My neighbors at San Quentin? Anti-vaccers? Immigrants? Trump supporters? Trump Haters? Gay people? Transgender people? Evangelicals?

God’s table welcomes all people. If I’m living the way God is calling me to live, it means god’s table manner supersede my own. And that’s just not easy. It’s at times painful to let go of what has defined us, especially if what’s defined us has made us feel safe and secure and close to God.

Which is why this question became so important. Mary Donovan Turner asks…

"Does including the new or different mean that we are letting go of the values that have always defined us? Or do the values that define us compel us to to be more inclusive and open?”

That question has stayed with me all week. Some people hear that and it’s a slam dunk. I don’t hear it that way. I hear the question differently. because we must have some standards. Especially now, in a society where all standards seem to have fallen by the wayside in exchange for a whatever floats your boats, tell it like it is, forget manners altogether, and say whatever you like because we have freedom of speech?

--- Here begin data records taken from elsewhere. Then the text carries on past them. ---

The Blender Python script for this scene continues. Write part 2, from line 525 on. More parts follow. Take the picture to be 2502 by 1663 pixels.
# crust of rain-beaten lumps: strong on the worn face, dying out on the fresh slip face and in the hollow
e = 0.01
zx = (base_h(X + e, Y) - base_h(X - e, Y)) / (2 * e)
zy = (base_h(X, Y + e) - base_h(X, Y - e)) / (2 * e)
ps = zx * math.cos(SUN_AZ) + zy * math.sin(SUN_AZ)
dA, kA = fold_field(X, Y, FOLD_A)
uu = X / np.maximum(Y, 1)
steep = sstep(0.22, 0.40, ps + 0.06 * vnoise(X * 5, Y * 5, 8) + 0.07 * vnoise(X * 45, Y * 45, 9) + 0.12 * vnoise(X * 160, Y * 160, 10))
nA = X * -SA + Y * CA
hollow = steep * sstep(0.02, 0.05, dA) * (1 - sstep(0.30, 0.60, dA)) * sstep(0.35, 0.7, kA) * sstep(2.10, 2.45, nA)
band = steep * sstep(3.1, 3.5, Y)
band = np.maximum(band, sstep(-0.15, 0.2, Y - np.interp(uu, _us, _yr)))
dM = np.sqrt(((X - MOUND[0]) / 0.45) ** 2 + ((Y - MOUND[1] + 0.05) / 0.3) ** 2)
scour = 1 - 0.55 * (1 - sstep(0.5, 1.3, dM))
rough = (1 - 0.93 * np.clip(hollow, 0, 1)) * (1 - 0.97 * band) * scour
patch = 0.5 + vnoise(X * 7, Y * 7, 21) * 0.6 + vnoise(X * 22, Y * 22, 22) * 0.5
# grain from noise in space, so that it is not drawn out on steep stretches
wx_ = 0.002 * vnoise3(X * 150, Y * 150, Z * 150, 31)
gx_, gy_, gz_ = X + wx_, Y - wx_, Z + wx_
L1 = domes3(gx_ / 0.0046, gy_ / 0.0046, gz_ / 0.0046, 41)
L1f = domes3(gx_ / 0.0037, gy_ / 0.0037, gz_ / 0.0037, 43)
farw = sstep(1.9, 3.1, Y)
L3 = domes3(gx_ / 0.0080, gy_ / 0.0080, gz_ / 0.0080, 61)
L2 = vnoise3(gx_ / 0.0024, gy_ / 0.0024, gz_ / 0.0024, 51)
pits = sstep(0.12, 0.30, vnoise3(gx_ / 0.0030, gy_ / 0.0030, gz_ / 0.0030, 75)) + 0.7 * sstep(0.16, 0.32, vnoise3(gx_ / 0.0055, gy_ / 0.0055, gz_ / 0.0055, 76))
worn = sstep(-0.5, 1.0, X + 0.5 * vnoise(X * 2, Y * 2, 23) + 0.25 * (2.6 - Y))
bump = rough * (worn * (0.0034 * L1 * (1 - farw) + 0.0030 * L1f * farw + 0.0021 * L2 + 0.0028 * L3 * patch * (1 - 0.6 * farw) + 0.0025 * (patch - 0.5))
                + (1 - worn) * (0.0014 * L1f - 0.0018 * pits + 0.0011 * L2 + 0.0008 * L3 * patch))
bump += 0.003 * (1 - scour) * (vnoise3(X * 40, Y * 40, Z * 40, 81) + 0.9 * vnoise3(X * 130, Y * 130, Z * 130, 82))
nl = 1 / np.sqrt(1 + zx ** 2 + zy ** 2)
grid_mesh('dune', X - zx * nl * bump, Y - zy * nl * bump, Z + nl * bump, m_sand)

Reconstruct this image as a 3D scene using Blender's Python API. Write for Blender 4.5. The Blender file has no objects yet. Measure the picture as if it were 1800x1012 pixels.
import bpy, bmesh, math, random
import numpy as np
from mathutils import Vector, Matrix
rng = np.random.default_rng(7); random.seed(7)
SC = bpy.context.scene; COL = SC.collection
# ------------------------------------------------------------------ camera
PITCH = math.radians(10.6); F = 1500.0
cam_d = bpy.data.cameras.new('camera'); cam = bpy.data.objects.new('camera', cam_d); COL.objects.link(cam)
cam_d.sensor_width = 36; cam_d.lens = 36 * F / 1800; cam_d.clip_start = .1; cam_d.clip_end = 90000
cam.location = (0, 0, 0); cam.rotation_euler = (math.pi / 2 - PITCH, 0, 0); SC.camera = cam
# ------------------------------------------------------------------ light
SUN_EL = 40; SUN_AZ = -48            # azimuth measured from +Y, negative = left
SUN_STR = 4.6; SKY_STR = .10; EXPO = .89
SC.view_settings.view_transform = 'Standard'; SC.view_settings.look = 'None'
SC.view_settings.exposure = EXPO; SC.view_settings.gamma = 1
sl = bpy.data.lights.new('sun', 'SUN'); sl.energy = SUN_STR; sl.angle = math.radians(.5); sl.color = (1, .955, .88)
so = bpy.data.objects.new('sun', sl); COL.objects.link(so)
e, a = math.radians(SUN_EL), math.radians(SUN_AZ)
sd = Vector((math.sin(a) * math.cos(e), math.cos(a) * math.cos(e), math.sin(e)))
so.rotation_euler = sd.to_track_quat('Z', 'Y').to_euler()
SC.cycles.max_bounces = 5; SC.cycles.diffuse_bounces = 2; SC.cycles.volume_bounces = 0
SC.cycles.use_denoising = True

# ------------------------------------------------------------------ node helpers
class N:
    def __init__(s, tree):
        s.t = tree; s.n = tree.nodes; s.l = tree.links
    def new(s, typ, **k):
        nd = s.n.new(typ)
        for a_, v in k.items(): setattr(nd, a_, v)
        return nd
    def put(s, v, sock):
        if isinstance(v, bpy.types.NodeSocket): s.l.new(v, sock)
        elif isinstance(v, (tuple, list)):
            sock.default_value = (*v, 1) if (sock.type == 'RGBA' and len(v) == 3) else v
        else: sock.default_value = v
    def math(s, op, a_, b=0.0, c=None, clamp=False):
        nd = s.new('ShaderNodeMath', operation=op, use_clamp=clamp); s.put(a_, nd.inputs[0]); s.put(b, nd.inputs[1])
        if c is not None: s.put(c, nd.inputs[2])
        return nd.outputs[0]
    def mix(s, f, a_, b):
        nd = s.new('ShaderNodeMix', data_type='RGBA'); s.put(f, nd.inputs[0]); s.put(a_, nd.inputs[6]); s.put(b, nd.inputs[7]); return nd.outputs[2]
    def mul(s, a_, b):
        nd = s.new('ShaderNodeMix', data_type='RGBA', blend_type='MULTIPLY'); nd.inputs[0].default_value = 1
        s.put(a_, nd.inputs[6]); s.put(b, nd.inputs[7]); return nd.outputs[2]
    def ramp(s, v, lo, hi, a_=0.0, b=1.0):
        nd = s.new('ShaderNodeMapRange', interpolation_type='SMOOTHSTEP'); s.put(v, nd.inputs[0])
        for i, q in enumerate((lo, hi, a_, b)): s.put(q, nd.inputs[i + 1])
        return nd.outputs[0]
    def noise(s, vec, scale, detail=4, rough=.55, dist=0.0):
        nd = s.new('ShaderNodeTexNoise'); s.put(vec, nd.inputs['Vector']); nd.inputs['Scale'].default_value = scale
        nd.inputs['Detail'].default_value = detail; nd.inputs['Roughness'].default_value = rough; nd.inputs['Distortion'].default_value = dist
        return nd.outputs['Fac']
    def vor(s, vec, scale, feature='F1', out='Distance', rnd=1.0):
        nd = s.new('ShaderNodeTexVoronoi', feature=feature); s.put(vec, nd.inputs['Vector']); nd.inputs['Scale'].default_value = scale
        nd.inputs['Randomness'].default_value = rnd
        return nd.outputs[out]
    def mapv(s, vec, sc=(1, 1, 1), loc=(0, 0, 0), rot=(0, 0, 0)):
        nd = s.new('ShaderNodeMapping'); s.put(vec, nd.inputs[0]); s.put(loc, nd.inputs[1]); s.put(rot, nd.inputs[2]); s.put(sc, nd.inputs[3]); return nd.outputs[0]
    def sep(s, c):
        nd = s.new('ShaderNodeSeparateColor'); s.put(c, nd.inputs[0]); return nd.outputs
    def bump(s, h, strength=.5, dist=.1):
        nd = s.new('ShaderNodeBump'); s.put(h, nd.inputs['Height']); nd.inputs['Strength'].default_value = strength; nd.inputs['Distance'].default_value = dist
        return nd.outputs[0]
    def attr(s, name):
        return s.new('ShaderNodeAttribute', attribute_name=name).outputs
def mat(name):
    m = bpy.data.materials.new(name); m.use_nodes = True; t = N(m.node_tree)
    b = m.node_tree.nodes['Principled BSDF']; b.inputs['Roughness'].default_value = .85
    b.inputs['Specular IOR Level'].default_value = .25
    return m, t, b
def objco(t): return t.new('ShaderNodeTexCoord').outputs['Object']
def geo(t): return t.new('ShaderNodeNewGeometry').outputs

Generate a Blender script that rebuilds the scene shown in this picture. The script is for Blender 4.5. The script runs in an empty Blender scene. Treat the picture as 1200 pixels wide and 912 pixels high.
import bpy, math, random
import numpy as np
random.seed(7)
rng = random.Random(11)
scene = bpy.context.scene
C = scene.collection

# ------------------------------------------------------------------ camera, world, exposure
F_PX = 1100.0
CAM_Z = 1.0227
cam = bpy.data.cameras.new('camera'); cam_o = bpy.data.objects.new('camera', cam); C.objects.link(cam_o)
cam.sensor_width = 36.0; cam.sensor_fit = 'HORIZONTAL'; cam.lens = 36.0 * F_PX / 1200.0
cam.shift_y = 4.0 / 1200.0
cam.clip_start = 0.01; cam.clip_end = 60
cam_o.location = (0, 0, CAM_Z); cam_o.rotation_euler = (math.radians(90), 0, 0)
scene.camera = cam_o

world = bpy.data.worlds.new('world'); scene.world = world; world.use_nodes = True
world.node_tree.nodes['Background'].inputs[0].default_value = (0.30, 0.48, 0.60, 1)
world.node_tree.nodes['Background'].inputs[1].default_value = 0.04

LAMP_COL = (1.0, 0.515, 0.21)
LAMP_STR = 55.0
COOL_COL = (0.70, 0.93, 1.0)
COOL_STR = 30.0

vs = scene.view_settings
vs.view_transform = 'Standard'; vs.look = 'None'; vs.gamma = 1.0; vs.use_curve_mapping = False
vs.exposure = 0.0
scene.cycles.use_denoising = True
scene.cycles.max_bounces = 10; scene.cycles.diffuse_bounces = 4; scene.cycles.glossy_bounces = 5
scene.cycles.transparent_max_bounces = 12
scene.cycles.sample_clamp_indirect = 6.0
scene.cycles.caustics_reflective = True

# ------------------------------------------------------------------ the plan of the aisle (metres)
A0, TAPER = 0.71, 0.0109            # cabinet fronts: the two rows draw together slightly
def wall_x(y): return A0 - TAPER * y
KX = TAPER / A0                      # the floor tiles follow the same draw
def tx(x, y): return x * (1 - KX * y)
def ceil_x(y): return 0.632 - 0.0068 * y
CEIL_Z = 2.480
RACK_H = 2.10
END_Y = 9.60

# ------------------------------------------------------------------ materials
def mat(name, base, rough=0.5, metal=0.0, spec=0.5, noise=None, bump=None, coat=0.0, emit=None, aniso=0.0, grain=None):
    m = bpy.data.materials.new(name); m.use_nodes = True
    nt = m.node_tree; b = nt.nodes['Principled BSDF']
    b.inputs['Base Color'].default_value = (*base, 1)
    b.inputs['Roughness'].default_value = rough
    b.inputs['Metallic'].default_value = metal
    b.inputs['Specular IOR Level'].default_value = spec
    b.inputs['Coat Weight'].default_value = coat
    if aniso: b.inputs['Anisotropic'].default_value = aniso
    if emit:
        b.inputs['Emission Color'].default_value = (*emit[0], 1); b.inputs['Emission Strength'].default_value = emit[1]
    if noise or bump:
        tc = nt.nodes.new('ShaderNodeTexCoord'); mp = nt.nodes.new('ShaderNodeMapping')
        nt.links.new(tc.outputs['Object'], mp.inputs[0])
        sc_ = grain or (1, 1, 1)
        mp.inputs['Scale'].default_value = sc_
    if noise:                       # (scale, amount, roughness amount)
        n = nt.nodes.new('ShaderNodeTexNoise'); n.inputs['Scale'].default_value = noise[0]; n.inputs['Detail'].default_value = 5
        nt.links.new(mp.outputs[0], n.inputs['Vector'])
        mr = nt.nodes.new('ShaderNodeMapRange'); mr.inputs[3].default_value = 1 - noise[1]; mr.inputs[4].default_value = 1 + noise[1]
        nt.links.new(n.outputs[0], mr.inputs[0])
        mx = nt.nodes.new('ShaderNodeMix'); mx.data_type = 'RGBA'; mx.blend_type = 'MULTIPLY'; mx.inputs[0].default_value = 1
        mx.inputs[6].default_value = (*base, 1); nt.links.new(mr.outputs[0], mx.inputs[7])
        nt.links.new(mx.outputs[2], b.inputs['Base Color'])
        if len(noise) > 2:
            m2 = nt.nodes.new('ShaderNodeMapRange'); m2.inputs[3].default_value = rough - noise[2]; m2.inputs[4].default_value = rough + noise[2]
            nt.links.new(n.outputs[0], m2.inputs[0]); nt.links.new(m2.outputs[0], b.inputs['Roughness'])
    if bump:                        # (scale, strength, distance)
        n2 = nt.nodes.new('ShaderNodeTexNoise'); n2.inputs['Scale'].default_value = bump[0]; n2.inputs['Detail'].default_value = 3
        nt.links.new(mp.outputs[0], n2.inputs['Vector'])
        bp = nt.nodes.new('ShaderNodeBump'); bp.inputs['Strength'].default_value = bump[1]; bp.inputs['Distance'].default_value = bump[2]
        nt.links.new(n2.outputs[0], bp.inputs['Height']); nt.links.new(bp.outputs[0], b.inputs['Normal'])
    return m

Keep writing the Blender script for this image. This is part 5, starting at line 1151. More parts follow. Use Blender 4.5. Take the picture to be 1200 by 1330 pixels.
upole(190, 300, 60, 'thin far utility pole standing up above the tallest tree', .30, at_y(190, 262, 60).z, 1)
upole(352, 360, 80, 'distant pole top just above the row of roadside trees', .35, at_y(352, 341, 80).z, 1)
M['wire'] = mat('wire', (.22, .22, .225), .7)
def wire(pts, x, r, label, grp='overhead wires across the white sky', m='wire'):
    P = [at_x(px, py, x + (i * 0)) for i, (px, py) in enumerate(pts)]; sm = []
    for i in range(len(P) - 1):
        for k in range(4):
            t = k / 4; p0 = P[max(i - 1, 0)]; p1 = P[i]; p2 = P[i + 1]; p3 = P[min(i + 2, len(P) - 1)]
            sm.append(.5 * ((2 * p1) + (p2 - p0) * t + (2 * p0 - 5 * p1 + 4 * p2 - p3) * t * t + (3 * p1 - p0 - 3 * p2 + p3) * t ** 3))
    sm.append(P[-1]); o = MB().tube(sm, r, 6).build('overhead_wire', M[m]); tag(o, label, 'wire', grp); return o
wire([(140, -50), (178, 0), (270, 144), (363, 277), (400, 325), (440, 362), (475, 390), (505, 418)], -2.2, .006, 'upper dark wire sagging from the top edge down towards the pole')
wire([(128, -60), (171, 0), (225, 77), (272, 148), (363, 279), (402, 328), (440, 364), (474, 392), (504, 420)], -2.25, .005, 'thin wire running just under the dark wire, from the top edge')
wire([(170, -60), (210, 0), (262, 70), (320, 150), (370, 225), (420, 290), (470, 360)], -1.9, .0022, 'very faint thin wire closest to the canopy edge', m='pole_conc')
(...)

Where are the values that used to define us when we spoke so highly of the greater good?

That’s why I sympathize so greatly with the jews in this story. Their way of life is being threatened. Can you imagine, being a grandparent back then and your grandson who you raised as your own decides to start following Peter? So you son throws him out of the house because his new way of life threatens your livelihood, your families place within society, and you never see him again. Friends start to drop out of your life because they are practicing something new and unclean. People start taking sides and society suffers. 

Sound familiar. this isn’t just a story about back then.

All religions preach inclusivity, not just Christians. We know this, scripture and the biblical story tells us this again and again in endless examples. It lives at the heart of the entire Bible. And we must ask ourselves the question- who is God calling on us to sit around the table with? Who are we refusing to eat with? For me, it’s the evangelicals who are preaching that LGBTQ people are unclean. Those are the people I want to throw the spaghetti at. Who is it for you? 

Now, once you’ve got them in your mind's eye, listen. God is telling you there’s a higher value that defines us. And God is calling on us to eat with, to listen to, to be in dialogue, in a relationship, to love. I may or may not get there in this lifetime, but that’s what we sign up for when we call ourselves Christians like it or not. That doesn’t mean we have no voice, no convictions, no higher standards, and morals, it simply means, we are called to the table with them. And the table lives at the center of everything we believe as Christians, as people, as a nation, and as a world.